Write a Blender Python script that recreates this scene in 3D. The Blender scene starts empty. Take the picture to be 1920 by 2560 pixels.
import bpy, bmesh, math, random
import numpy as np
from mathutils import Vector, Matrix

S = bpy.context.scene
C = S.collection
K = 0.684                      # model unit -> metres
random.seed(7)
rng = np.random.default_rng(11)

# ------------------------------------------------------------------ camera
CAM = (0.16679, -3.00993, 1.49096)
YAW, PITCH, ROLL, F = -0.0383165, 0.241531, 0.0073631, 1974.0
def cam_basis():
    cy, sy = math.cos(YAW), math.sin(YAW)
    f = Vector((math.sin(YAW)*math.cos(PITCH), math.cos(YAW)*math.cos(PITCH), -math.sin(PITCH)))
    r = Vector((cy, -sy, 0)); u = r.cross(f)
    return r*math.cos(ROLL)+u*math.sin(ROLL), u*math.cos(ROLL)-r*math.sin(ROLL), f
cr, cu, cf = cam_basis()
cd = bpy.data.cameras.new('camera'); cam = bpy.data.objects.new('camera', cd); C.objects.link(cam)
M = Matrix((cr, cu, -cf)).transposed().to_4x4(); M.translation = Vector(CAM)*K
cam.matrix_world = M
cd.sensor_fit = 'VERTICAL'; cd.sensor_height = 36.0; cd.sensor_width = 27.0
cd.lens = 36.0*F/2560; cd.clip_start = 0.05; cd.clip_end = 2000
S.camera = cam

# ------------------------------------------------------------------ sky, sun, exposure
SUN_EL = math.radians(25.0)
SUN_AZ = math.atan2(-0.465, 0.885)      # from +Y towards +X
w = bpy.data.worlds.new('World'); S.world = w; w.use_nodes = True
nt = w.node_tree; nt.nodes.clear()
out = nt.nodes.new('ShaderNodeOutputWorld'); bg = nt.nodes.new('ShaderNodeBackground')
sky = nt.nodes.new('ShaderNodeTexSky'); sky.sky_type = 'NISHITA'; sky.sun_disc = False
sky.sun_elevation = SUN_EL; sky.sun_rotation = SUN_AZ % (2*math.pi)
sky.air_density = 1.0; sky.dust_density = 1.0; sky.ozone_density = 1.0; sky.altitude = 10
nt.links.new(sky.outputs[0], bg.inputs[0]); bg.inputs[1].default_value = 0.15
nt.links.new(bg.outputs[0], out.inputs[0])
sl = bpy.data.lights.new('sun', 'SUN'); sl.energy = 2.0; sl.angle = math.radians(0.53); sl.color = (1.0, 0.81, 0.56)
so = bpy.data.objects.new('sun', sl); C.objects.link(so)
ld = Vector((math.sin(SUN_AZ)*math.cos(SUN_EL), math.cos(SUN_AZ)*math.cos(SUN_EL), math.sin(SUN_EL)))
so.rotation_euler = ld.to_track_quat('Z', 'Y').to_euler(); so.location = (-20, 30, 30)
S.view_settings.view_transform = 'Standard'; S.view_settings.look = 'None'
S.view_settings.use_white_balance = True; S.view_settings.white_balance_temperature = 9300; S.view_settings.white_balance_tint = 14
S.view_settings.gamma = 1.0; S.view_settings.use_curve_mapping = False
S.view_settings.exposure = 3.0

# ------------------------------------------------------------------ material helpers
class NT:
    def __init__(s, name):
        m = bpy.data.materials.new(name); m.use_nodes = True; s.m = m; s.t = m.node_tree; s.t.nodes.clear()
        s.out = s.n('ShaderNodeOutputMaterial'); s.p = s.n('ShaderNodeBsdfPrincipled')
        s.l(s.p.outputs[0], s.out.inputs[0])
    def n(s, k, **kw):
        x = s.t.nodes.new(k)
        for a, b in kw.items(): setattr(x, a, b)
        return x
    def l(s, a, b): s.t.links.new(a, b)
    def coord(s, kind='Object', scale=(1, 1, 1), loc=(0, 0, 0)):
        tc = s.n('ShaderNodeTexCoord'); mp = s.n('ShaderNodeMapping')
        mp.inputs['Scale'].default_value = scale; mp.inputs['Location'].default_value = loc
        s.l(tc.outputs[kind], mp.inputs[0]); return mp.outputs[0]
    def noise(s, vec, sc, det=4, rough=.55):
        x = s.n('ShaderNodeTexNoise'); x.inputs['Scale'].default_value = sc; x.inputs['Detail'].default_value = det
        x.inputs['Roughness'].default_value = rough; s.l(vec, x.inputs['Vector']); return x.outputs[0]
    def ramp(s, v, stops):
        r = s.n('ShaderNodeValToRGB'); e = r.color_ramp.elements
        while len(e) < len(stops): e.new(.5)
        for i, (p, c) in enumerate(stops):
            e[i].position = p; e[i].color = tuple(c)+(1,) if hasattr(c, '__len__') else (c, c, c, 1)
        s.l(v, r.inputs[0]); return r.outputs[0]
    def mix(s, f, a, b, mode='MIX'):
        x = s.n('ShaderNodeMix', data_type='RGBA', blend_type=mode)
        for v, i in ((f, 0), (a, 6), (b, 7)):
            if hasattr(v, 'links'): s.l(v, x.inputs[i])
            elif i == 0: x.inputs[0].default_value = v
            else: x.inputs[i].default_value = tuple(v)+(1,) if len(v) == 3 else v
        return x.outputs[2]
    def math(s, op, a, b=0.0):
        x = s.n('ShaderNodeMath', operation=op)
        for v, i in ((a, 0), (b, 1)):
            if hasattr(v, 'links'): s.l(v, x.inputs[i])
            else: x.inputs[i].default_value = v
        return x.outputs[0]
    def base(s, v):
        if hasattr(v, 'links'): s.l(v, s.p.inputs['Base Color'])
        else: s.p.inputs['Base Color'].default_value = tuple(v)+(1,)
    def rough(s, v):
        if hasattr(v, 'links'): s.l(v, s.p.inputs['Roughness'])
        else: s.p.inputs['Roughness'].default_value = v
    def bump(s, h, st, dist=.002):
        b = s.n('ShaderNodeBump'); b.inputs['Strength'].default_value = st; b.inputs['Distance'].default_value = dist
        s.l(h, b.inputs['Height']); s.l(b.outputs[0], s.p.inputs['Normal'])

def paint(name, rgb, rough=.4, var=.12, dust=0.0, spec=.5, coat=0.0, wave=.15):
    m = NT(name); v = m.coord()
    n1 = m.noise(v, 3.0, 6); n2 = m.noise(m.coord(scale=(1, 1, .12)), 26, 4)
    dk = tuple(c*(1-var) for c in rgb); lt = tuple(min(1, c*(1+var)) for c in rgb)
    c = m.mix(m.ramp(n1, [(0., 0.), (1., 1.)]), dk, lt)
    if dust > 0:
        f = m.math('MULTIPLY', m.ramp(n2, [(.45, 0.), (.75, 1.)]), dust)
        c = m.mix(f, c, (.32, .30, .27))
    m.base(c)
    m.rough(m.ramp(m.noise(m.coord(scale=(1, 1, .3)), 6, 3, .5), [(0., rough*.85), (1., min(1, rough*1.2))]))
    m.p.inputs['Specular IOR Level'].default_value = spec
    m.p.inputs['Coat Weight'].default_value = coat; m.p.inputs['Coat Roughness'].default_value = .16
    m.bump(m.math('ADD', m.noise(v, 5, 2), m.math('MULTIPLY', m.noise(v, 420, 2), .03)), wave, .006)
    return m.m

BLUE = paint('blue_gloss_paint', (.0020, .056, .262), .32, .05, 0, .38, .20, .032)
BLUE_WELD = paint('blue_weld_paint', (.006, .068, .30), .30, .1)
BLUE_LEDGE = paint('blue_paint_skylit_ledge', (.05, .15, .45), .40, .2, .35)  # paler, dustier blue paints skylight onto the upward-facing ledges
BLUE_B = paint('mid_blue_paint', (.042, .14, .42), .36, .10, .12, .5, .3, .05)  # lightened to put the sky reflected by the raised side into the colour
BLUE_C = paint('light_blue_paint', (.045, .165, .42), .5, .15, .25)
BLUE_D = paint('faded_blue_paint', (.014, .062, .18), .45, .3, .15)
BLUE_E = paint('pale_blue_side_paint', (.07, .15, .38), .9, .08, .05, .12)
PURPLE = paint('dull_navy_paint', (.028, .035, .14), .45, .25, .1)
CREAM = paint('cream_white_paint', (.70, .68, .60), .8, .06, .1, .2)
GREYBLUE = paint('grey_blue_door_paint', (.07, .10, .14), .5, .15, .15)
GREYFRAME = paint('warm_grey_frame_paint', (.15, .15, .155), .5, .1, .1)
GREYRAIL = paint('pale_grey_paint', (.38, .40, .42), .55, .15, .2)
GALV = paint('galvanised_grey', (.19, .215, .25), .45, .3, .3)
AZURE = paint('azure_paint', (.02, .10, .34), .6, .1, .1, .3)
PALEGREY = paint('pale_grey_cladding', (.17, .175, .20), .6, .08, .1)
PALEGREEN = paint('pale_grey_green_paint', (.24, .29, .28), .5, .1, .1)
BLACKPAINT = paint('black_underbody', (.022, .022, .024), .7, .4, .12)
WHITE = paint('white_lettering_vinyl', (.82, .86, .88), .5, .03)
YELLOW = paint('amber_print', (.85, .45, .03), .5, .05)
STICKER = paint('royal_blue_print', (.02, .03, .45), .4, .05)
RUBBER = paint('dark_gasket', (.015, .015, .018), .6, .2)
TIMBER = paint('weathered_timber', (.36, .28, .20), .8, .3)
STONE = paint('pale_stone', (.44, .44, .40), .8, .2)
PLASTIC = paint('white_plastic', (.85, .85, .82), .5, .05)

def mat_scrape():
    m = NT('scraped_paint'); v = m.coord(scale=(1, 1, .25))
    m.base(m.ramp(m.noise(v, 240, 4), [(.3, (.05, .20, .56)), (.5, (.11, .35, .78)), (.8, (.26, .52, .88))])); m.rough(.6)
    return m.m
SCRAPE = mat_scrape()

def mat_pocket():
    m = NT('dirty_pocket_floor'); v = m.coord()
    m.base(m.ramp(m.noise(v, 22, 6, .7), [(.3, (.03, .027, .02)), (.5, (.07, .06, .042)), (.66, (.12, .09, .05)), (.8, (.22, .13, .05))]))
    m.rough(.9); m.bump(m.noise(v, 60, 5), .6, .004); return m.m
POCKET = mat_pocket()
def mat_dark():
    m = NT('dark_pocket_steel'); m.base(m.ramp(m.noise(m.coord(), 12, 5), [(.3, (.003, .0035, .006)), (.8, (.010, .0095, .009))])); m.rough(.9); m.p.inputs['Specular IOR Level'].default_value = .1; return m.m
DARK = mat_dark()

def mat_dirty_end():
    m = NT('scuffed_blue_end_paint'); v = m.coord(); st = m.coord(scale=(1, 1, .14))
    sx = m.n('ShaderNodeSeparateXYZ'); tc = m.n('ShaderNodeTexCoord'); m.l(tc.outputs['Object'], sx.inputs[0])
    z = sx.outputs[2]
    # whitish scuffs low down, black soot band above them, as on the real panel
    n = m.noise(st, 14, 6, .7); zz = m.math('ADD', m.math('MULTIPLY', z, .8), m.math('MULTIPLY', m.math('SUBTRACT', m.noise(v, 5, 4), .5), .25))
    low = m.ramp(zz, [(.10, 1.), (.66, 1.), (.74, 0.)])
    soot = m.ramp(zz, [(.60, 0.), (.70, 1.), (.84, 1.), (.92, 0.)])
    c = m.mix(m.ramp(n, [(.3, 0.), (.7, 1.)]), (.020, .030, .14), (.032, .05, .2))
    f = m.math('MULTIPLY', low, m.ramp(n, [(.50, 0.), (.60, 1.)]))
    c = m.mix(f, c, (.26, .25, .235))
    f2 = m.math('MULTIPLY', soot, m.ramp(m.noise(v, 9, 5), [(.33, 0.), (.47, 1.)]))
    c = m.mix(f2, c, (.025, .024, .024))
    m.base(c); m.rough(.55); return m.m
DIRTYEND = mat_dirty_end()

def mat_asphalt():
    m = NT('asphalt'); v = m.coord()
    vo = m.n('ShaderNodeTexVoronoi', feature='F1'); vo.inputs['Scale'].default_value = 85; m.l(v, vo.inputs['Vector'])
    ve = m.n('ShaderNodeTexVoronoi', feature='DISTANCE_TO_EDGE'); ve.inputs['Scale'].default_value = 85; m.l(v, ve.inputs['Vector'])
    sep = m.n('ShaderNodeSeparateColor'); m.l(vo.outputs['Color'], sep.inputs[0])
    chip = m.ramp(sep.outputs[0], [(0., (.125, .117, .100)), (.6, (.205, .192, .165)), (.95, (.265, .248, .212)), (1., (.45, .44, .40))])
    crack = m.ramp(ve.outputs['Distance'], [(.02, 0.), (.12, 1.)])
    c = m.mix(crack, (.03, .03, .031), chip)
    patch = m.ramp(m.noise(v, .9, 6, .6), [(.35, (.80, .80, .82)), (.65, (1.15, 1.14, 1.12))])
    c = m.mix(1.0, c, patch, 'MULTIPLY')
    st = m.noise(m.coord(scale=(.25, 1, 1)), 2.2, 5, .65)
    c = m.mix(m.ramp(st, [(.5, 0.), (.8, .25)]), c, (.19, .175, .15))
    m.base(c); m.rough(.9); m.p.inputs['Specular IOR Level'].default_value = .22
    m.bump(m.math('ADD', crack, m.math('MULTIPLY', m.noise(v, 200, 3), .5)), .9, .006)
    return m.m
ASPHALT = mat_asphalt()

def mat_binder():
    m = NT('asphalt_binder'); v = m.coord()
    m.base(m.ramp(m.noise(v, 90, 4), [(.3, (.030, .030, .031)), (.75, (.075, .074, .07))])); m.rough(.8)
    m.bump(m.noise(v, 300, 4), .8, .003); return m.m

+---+

> [The request]:
Exactly and exclusively, reproduce the lines that start at the line containing "m.rough(.9); m.bump(m.noise(v, 60, 5), .6, .004);" and end at the line containing "DARK = mat_dark()", inclusive of both.

> [Output of the task]:
    m.rough(.9); m.bump(m.noise(v, 60, 5), .6, .004); return m.m
POCKET = mat_pocket()
def mat_dark():
    m = NT('dark_pocket_steel'); m.base(m.ramp(m.noise(m.coord(), 12, 5), [(.3, (.003, .0035, .006)), (.8, (.010, .0095, .009))])); m.rough(.9); m.p.inputs['Specular IOR Level'].default_value = .1; return m.m
DARK = mat_dark()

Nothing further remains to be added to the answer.